A company may be wound up if the court finds it 'just and equitable'.

Insolvency Act 1986, s. 122(1)(g)

Court has wide discretion in winding-up orders, but must act judicially.

Insolvency Act 1986, s. 125(1)

If other remedies are available, court considers petitioner's reasonableness in seeking winding up.

Insolvency Act 1986, s. 125(2)

Winding up is a remedy of last resort, and exceptional in shareholder disputes.

Re Westbourne Galleries Ltd, Ebrahimi v. Westbourne Galleries Ltd [1973] AC 360; Lau v. Chu [2020] UKPC 24; Fulham Football Club (1987) Ltd v Richards [2012] Ch 333

Petitioner must demonstrate tangible benefit from winding up, usually pecuniary.

Re Rica Gold Washing Co Ltd (1879) 11 Ch D 36; Re Chesterfield Catering Co Limited [1977] Ch 373

Winding up not granted if petitioner's misconduct caused deadlock or breakdown of trust.
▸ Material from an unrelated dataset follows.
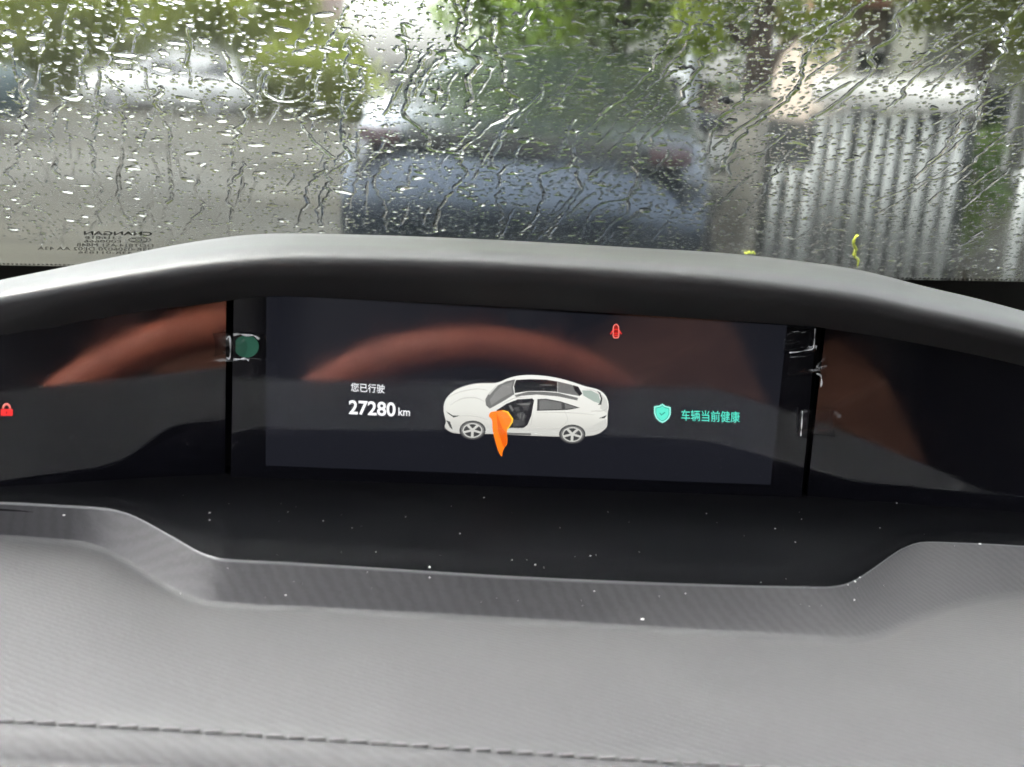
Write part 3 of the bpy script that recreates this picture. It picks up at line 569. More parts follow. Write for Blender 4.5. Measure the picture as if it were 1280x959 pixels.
def shield(cx, cy, s): return [(cx, cy - 12.5 * s), (cx + 4 * s, cy - 9.5 * s), (cx + 10.5 * s, cy - 8 * s), (cx + 10.5 * s, cy + 1 * s), (cx + 8 * s, cy + 6.5 * s), (cx + 4 * s, cy + 10 * s), (cx, cy + 12 * s), (cx - 4 * s, cy + 10 * s), (cx - 8 * s, cy + 6 * s), (cx - 10.5 * s, cy + 0 * s), (cx - 10.5 * s, cy - 9 * s), (cx - 4 * s, cy - 10 * s)]
flat('shield_icon', shield(828, 517, 1), 1, I_TEALL, lcd); flat('shield_line', shield(828, 517, .82), 2, I_TEALD, lcd); flat('shield_fill', shield(828, 517, .74), 3, I_TEAL, lcd)
flat('shield_tick', [(824.2, 517), (825, 516), (826.8, 518), (831.2, 515), (831.8, 515.9), (826.8, 519.8)], 4, I_TEALD, lcd)
# red open-door warning
flat('door_warning', [(770 + x, 414 + y) for x, y in ell(0, -4, 3.9, 5, 14, 180, 360) + [(4.2, 2), (4, 7), (2.6, 9), (-2.6, 9), (-4, 7), (-4.2, 2)]], 1, I_REDL, lcd)
flat('door_warning_cabin', [(770 + x, 414 + y) for x, y in ell(0, -4, 2.7, 3.7, 14, 180, 360) + [(3.0, 2), (2.8, 6.4), (1.9, 7.8), (-1.9, 7.8), (-2.8, 6.4), (-3.0, 2)]], 2, I_REDD, lcd)
for yy, ww in ((-2.2, 2.7), (2.6, 2.6), (5.2, 2.2)): flat('door_warning_line', [(770 + x, 414 + y) for x, y in ((-ww, yy), (0, yy - .7), (ww, yy), (ww, yy + 1.1), (0, yy + .4), (-ww, yy + 1.1))], 3, I_RED, lcd)
for sx in (-1, 1): flat('door_warning_door', [(770 + sx * x, 414 + y) for x, y in ((4, -2), (7.4, 3.4), (6.5, 4.4), (4, .6))], 1, I_RED, lcd)
# red padlock on the left panel
flat('padlock_body', [(1, 511.5), (15.8, 511.5), (15.8, 519.8), (1, 519.8)], 1, I_RED, left_p, lpl)
flat('padlock_slot', [(7.3, 514.5), (9, 514.5), (9, 517.5), (7.3, 517.5)], 2, I_REDD, left_p, lpl)
arc_o = ell(8.2, 511, 5.6, 7, 16, 180, 360); arc_i = ell(8.2, 511, 3.2, 4.4, 16, 180, 360)
new_obj('padlock_shackle', [lpl(x, y, .0003) for x, y in arc_o + arc_i], [(i, i + 1, 17 + i + 1, 17 + i) for i in range(16)], I_REDL, left_p)

# ---- dashboard -------------------------------------------------------------
dash = empty('dashboard', TM((0, 0, 0)), 'grey padded dashboard with arched hood, black shelf and stitched front edge', 'dashboard')
XS = np.linspace(-160, 1440, 120)
L_SIL = [(-160, 385), (-80, 366), (0, 350), (60, 338), (140, 322), (210, 308), (265, 299), (320, 293), (380, 292), (500, 295), (640, 301), (800, 310), (900, 316), (980, 324), (1060, 335), (1110, 346), (1160, 359), (1220, 373), (1280, 389), (1440, 432)]
L_FRT = [(-160, 402), (-80, 384), (0, 368), (60, 357), (140, 343), (210, 332), (265, 325), (320, 320), (380, 318), (500, 320), (640, 326), (800, 336), (900, 344), (980, 353), (1060, 364), (1110, 374), (1160, 385), (1220, 398), (1280, 412), (1440, 452)]
L_BOT = [(-160, 512), (-80, 472), (0, 446), (30, 432), (60, 420), (110, 402), (180, 389), (250, 381), (285, 376), (330, 371), (420, 373), (640, 384), (800, 394), (1000, 407), (1040, 412), (1100, 421), (1160, 432), (1220, 444), (1280, 458), (1440, 500)]
def csm(tab, n=160):
    q = smooth_line(tab, n); return [(p[0], p[1]) for p in q]
S1, S2, S3 = csm(L_SIL), csm(L_FRT), csm(L_BOT)
VB, VF = .055, -.032
rows = []
for x in XS:
    ys, yf, yb = interp(S1, x), interp(S2, x), interp(S3, x)
    A = on_v(x, ys, VB); Bp = on_v(x, yf, VF + .006); Cc = on_v(x, yb, VF + .022)
    Cc.z = max(Cc.z, -.6)
    back = A + Vector((0, .02, -.012)); back2 = A + Vector((0, .10, -.05)); back3 = A + Vector((0, .30, -.14))
    drop = Bp.z - Cc.z
    e1 = Bp + Vector((0, -.0022, -.0018)); e2 = Bp + Vector((0, -.0026, -.0048)); e3 = Vector((Bp.x * .5 + Cc.x * .5, VF + .009, Bp.z - drop * .5)); e4 = Vector((Cc.x, VF + .018, Cc.z + drop * .12))
    prof = [back3, back2, back, A + Vector((0, .006, -.0015)), A, A * .7 + Bp * .3 + Vector((0, 0, .0012)), A * .35 + Bp * .65 + Vector((0, 0, .0012)), Bp, e1, e2, e3, e4, Cc]
    rows.append(prof)
Vh, Fh = loft(rows); new_obj('hood', Vh, Fh, M_HOOD, dash, smooth=True)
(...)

Re Westbourne Galleries Ltd

Court considers all relevant matters at the hearing date when deciding on winding up.

Lau v Chu

Outcomes

Petition dismissed.

Petitioner failed to reasonably pursue alternative remedies before resorting to winding-up. His conduct contributed significantly to the deadlock and lacked 'clean hands'. His motive appeared to be to gain an unfair advantage, not an orderly winding-up.